Para cumplir este objetivo es aconsejable adquirir una forma de pensar independiente, esto es, libre de las influencias ideológicas y culturales de la sociedad a la que se pertenece, y adoptar un conjunto de valores apropiados que mantengan la integridad de esta identidad elegida. En esta línea se expresaba también el psicólogo alemán Erich Fromm (1950):

“Las manifestaciones vitales tienen que tener su origen en el propio ser. Sólo teniendo en cuenta que la vida humana y el crecimiento psíquico obedecen a sus propias leyes, tendrá el hombre una vivencia auténtica de sí mismo y vivirá auténticamente, pues es autor, artífice, sujeto de su humanidad. Si se rechaza de entrada esta opción por una vida auténtica, aparecen las disfunciones y el sufrimiento: el aburrimiento, la falta de imaginación, la depresión, el vacío interior, el desaliento.”

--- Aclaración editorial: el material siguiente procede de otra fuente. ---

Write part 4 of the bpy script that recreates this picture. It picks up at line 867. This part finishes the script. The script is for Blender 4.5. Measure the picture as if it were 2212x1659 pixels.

Y por último, si estamos inmersos en un estado de duda existencial, no deberíamos afrontarlo de forma pasiva o resignada, sino pensar que puede encontrarse apoyo en los conocimientos de la Psicología y, sobre todo, hacerlo cuanto antes, pues el tiempo que transcurre ya no vuelve. Así nos lo recuerda el sabio chino Yang Zhu (400 a.C.):

“Cien años es el límite máximo de la vida de una persona. Tanto la infancia como la vejez se llevan la mitad del tiempo. Del resto, el descanso nocturno y diurno se lleva otra vez la mitad. En la escasa docena de años que quedan, ¿cuánto tiempo es realmente feliz y está libre de preocupaciones? ¡Ni siquiera una sola hora! Pero, entonces, ¿para qué vive el hombre?, ¿qué le hace feliz? Casi todos responden: ¡belleza, riqueza, música y mujeres! Pero cuan pocas son las veces que esto es suficiente. La mayoría desperdicia su tiempo inútilmente tratando de perseguir vacíos y efímeros honores o incluso la superflua gloria póstuma. De esta manera desperdician los años más felices y no pueden vivir ni un solo instante sin inhibiciones.”